WHAT IS ASKED -
Give back all the data exactly, line by line.

-------- SUPPLIED MATERIAL

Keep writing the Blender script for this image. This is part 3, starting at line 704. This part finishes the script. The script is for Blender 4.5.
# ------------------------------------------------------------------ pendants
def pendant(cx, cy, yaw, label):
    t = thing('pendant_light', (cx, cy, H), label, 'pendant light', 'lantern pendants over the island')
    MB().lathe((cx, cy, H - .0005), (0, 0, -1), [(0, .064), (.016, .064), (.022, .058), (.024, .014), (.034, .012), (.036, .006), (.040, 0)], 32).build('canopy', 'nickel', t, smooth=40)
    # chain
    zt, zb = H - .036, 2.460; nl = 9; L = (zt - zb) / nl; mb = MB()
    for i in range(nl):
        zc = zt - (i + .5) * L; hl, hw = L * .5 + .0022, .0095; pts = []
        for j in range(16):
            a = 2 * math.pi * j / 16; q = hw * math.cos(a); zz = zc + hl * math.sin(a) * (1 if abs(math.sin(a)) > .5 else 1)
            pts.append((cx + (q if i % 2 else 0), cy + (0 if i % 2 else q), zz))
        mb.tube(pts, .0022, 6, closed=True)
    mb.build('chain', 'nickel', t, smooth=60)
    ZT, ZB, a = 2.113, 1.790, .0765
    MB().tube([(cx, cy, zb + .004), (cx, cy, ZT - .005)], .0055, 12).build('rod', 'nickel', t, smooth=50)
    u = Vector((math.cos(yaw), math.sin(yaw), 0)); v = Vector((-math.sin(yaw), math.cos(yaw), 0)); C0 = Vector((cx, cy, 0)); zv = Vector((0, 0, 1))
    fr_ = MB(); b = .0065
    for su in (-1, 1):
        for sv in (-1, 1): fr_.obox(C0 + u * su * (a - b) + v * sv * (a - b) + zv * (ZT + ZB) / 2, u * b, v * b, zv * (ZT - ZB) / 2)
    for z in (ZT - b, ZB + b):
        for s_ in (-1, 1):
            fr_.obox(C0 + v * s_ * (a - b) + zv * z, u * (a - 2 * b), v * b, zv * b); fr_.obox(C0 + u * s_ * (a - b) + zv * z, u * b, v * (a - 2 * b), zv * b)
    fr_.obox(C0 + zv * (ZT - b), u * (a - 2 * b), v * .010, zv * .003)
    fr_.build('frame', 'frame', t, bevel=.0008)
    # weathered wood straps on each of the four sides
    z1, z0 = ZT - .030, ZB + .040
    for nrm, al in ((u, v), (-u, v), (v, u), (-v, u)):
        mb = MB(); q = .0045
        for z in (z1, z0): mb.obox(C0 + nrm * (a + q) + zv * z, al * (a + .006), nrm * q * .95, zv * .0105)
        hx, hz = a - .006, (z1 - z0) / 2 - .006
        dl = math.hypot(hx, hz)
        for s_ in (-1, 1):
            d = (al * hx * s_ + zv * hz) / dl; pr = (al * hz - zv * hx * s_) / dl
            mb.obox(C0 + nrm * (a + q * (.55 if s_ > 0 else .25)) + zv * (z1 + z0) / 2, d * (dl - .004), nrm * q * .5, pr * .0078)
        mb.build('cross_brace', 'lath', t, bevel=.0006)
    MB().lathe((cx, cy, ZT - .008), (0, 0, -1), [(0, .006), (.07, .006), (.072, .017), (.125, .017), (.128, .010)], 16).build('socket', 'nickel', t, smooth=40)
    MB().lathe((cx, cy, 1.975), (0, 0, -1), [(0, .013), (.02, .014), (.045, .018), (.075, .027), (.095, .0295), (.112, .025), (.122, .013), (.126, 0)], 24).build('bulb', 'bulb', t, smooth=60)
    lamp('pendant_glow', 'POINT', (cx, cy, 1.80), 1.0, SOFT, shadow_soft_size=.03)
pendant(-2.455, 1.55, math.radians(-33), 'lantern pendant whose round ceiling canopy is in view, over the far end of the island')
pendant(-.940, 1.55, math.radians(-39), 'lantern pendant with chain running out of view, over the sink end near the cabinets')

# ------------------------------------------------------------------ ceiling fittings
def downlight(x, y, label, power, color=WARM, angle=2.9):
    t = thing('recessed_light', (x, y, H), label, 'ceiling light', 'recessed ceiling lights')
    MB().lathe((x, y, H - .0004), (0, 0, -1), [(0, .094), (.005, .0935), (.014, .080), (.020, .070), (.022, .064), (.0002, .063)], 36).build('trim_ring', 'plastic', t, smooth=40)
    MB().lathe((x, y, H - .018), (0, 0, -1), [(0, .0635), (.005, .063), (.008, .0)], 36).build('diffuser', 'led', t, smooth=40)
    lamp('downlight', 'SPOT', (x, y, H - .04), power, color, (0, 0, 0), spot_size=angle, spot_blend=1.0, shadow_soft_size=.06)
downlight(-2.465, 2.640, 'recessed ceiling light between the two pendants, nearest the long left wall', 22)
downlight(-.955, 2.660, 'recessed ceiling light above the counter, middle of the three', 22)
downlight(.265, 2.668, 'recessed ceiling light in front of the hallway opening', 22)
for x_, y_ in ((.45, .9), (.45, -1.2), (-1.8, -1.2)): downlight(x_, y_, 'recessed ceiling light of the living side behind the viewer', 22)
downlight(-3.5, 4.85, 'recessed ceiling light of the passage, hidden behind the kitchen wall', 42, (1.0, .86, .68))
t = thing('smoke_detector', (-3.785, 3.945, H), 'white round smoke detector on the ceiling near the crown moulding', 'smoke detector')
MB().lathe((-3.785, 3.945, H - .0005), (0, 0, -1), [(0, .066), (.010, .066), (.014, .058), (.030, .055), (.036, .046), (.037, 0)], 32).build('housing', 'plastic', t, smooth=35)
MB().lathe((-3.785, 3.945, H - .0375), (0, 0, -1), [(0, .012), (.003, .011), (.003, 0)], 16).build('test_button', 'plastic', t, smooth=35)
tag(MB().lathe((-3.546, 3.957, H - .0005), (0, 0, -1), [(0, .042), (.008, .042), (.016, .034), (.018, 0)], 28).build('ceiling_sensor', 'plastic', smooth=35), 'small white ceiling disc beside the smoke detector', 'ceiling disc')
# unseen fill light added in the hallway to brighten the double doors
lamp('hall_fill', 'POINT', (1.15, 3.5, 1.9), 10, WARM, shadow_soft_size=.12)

----------------

COMPLETE OUTPUT -
Keep writing the Blender script for this image. This is part 3, starting at line 704. This part finishes the script. The script is for Blender 4.5.
# ------------------------------------------------------------------ pendants
def pendant(cx, cy, yaw, label):
    t = thing('pendant_light', (cx, cy, H), label, 'pendant light', 'lantern pendants over the island')
    MB().lathe((cx, cy, H - .0005), (0, 0, -1), [(0, .064), (.016, .064), (.022, .058), (.024, .014), (.034, .012), (.036, .006), (.040, 0)], 32).build('canopy', 'nickel', t, smooth=40)
    # chain
    zt, zb = H - .036, 2.460; nl = 9; L = (zt - zb) / nl; mb = MB()
    for i in range(nl):
        zc = zt - (i + .5) * L; hl, hw = L * .5 + .0022, .0095; pts = []
        for j in range(16):
            a = 2 * math.pi * j / 16; q = hw * math.cos(a); zz = zc + hl * math.sin(a) * (1 if abs(math.sin(a)) > .5 else 1)
            pts.append((cx + (q if i % 2 else 0), cy + (0 if i % 2 else q), zz))
        mb.tube(pts, .0022, 6, closed=True)
    mb.build('chain', 'nickel', t, smooth=60)
    ZT, ZB, a = 2.113, 1.790, .0765
    MB().tube([(cx, cy, zb + .004), (cx, cy, ZT - .005)], .0055, 12).build('rod', 'nickel', t, smooth=50)
    u = Vector((math.cos(yaw), math.sin(yaw), 0)); v = Vector((-math.sin(yaw), math.cos(yaw), 0)); C0 = Vector((cx, cy, 0)); zv = Vector((0, 0, 1))
    fr_ = MB(); b = .0065
    for su in (-1, 1):
        for sv in (-1, 1): fr_.obox(C0 + u * su * (a - b) + v * sv * (a - b) + zv * (ZT + ZB) / 2, u * b, v * b, zv * (ZT - ZB) / 2)
    for z in (ZT - b, ZB + b):
        for s_ in (-1, 1):
            fr_.obox(C0 + v * s_ * (a - b) + zv * z, u * (a - 2 * b), v * b, zv * b); fr_.obox(C0 + u * s_ * (a - b) + zv * z, u * b, v * (a - 2 * b), zv * b)
    fr_.obox(C0 + zv * (ZT - b), u * (a - 2 * b), v * .010, zv * .003)
    fr_.build('frame', 'frame', t, bevel=.0008)
    # weathered wood straps on each of the four sides
    z1, z0 = ZT - .030, ZB + .040
    for nrm, al in ((u, v), (-u, v), (v, u), (-v, u)):
        mb = MB(); q = .0045
        for z in (z1, z0): mb.obox(C0 + nrm * (a + q) + zv * z, al * (a + .006), nrm * q * .95, zv * .0105)
        hx, hz = a - .006, (z1 - z0) / 2 - .006
        dl = math.hypot(hx, hz)
        for s_ in (-1, 1):
            d = (al * hx * s_ + zv * hz) / dl; pr = (al * hz - zv * hx * s_) / dl
            mb.obox(C0 + nrm * (a + q * (.55 if s_ > 0 else .25)) + zv * (z1 + z0) / 2, d * (dl - .004), nrm * q * .5, pr * .0078)
        mb.build('cross_brace', 'lath', t, bevel=.0006)
    MB().lathe((cx, cy, ZT - .008), (0, 0, -1), [(0, .006), (.07, .006), (.072, .017), (.125, .017), (.128, .010)], 16).build('socket', 'nickel', t, smooth=40)
    MB().lathe((cx, cy, 1.975), (0, 0, -1), [(0, .013), (.02, .014), (.045, .018), (.075, .027), (.095, .0295), (.112, .025), (.122, .013), (.126, 0)], 24).build('bulb', 'bulb', t, smooth=60)
    lamp('pendant_glow', 'POINT', (cx, cy, 1.80), 1.0, SOFT, shadow_soft_size=.03)
pendant(-2.455, 1.55, math.radians(-33), 'lantern pendant whose round ceiling canopy is in view, over the far end of the island')
pendant(-.940, 1.55, math.radians(-39), 'lantern pendant with chain running out of view, over the sink end near the cabinets')

# ------------------------------------------------------------------ ceiling fittings
def downlight(x, y, label, power, color=WARM, angle=2.9):
    t = thing('recessed_light', (x, y, H), label, 'ceiling light', 'recessed ceiling lights')
    MB().lathe((x, y, H - .0004), (0, 0, -1), [(0, .094), (.005, .0935), (.014, .080), (.020, .070), (.022, .064), (.0002, .063)], 36).build('trim_ring', 'plastic', t, smooth=40)
    MB().lathe((x, y, H - .018), (0, 0, -1), [(0, .0635), (.005, .063), (.008, .0)], 36).build('diffuser', 'led', t, smooth=40)
    lamp('downlight', 'SPOT', (x, y, H - .04), power, color, (0, 0, 0), spot_size=angle, spot_blend=1.0, shadow_soft_size=.06)
downlight(-2.465, 2.640, 'recessed ceiling light between the two pendants, nearest the long left wall', 22)
downlight(-.955, 2.660, 'recessed ceiling light above the counter, middle of the three', 22)
downlight(.265, 2.668, 'recessed ceiling light in front of the hallway opening', 22)
for x_, y_ in ((.45, .9), (.45, -1.2), (-1.8, -1.2)): downlight(x_, y_, 'recessed ceiling light of the living side behind the viewer', 22)
downlight(-3.5, 4.85, 'recessed ceiling light of the passage, hidden behind the kitchen wall', 42, (1.0, .86, .68))
t = thing('smoke_detector', (-3.785, 3.945, H), 'white round smoke detector on the ceiling near the crown moulding', 'smoke detector')
MB().lathe((-3.785, 3.945, H - .0005), (0, 0, -1), [(0, .066), (.010, .066), (.014, .058), (.030, .055), (.036, .046), (.037, 0)], 32).build('housing', 'plastic', t, smooth=35)
MB().lathe((-3.785, 3.945, H - .0375), (0, 0, -1), [(0, .012), (.003, .011), (.003, 0)], 16).build('test_button', 'plastic', t, smooth=35)
tag(MB().lathe((-3.546, 3.957, H - .0005), (0, 0, -1), [(0, .042), (.008, .042), (.016, .034), (.018, 0)], 28).build('ceiling_sensor', 'plastic', smooth=35), 'small white ceiling disc beside the smoke detector', 'ceiling disc')
# unseen fill light added in the hallway to brighten the double doors
lamp('hall_fill', 'POINT', (1.15, 3.5, 1.9), 10, WARM, shadow_soft_size=.12)